_Given instruction_
Print the full listing exactly.

_Recorded information_

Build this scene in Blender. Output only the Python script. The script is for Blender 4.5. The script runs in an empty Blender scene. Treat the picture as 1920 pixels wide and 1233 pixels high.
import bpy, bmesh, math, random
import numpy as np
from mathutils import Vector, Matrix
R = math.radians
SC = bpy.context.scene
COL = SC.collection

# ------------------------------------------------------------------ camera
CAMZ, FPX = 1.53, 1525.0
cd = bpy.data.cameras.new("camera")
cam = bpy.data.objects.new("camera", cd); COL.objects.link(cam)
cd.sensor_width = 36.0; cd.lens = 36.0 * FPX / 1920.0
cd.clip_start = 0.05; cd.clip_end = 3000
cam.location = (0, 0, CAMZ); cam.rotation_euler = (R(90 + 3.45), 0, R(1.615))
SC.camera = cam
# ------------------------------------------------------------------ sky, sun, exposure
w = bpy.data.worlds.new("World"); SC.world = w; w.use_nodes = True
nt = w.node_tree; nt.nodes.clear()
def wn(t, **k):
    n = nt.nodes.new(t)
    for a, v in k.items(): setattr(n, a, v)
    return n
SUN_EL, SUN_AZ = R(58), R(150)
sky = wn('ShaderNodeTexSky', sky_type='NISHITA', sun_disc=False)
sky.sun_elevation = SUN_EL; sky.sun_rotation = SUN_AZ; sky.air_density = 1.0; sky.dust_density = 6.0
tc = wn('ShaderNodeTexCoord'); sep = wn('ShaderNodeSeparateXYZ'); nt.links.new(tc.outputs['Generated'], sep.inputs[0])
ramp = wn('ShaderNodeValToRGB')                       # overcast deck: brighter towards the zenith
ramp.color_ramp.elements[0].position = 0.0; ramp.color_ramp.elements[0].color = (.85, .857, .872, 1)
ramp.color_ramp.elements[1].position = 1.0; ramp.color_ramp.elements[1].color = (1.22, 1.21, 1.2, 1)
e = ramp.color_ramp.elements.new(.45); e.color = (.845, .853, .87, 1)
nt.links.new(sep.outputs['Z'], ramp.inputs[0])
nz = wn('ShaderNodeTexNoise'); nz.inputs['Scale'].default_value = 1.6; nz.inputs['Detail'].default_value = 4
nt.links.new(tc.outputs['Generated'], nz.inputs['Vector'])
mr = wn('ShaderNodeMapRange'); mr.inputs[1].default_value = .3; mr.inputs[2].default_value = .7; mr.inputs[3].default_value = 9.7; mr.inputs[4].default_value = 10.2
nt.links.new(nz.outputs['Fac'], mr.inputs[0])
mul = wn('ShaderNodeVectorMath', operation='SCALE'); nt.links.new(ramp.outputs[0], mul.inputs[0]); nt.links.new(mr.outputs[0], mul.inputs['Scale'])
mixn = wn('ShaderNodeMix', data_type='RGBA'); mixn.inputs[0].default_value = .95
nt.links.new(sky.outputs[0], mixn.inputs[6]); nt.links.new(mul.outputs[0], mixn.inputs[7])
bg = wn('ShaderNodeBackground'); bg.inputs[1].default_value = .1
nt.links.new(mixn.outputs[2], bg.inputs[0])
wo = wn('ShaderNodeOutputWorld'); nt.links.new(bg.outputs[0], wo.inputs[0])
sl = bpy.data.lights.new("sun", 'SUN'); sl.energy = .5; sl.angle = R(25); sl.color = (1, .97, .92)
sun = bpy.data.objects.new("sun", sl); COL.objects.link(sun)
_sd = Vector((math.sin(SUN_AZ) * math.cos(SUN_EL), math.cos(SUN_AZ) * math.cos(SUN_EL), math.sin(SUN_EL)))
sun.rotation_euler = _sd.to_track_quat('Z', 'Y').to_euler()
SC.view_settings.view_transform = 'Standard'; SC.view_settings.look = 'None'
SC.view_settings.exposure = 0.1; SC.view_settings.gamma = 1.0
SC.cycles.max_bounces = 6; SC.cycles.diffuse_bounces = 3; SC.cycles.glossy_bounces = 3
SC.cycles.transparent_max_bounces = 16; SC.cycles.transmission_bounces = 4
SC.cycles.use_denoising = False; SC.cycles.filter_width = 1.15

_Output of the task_
Build this scene in Blender. Output only the Python script. The script is for Blender 4.5. The script runs in an empty Blender scene. Treat the picture as 1920 pixels wide and 1233 pixels high.
import bpy, bmesh, math, random
import numpy as np
from mathutils import Vector, Matrix
R = math.radians
SC = bpy.context.scene
COL = SC.collection

# ------------------------------------------------------------------ camera
CAMZ, FPX = 1.53, 1525.0
cd = bpy.data.cameras.new("camera")
cam = bpy.data.objects.new("camera", cd); COL.objects.link(cam)
cd.sensor_width = 36.0; cd.lens = 36.0 * FPX / 1920.0
cd.clip_start = 0.05; cd.clip_end = 3000
cam.location = (0, 0, CAMZ); cam.rotation_euler = (R(90 + 3.45), 0, R(1.615))
SC.camera = cam
# ------------------------------------------------------------------ sky, sun, exposure
w = bpy.data.worlds.new("World"); SC.world = w; w.use_nodes = True
nt = w.node_tree; nt.nodes.clear()
def wn(t, **k):
    n = nt.nodes.new(t)
    for a, v in k.items(): setattr(n, a, v)
    return n
SUN_EL, SUN_AZ = R(58), R(150)
sky = wn('ShaderNodeTexSky', sky_type='NISHITA', sun_disc=False)
sky.sun_elevation = SUN_EL; sky.sun_rotation = SUN_AZ; sky.air_density = 1.0; sky.dust_density = 6.0
tc = wn('ShaderNodeTexCoord'); sep = wn('ShaderNodeSeparateXYZ'); nt.links.new(tc.outputs['Generated'], sep.inputs[0])
ramp = wn('ShaderNodeValToRGB')                       # overcast deck: brighter towards the zenith
ramp.color_ramp.elements[0].position = 0.0; ramp.color_ramp.elements[0].color = (.85, .857, .872, 1)
ramp.color_ramp.elements[1].position = 1.0; ramp.color_ramp.elements[1].color = (1.22, 1.21, 1.2, 1)
e = ramp.color_ramp.elements.new(.45); e.color = (.845, .853, .87, 1)
nt.links.new(sep.outputs['Z'], ramp.inputs[0])
nz = wn('ShaderNodeTexNoise'); nz.inputs['Scale'].default_value = 1.6; nz.inputs['Detail'].default_value = 4
nt.links.new(tc.outputs['Generated'], nz.inputs['Vector'])
mr = wn('ShaderNodeMapRange'); mr.inputs[1].default_value = .3; mr.inputs[2].default_value = .7; mr.inputs[3].default_value = 9.7; mr.inputs[4].default_value = 10.2
nt.links.new(nz.outputs['Fac'], mr.inputs[0])
mul = wn('ShaderNodeVectorMath', operation='SCALE'); nt.links.new(ramp.outputs[0], mul.inputs[0]); nt.links.new(mr.outputs[0], mul.inputs['Scale'])
mixn = wn('ShaderNodeMix', data_type='RGBA'); mixn.inputs[0].default_value = .95
nt.links.new(sky.outputs[0], mixn.inputs[6]); nt.links.new(mul.outputs[0], mixn.inputs[7])
bg = wn('ShaderNodeBackground'); bg.inputs[1].default_value = .1
nt.links.new(mixn.outputs[2], bg.inputs[0])
wo = wn('ShaderNodeOutputWorld'); nt.links.new(bg.outputs[0], wo.inputs[0])
sl = bpy.data.lights.new("sun", 'SUN'); sl.energy = .5; sl.angle = R(25); sl.color = (1, .97, .92)
sun = bpy.data.objects.new("sun", sl); COL.objects.link(sun)
_sd = Vector((math.sin(SUN_AZ) * math.cos(SUN_EL), math.cos(SUN_AZ) * math.cos(SUN_EL), math.sin(SUN_EL)))
sun.rotation_euler = _sd.to_track_quat('Z', 'Y').to_euler()
SC.view_settings.view_transform = 'Standard'; SC.view_settings.look = 'None'
SC.view_settings.exposure = 0.1; SC.view_settings.gamma = 1.0
SC.cycles.max_bounces = 6; SC.cycles.diffuse_bounces = 3; SC.cycles.glossy_bounces = 3
SC.cycles.transparent_max_bounces = 16; SC.cycles.transmission_bounces = 4
SC.cycles.use_denoising = False; SC.cycles.filter_width = 1.15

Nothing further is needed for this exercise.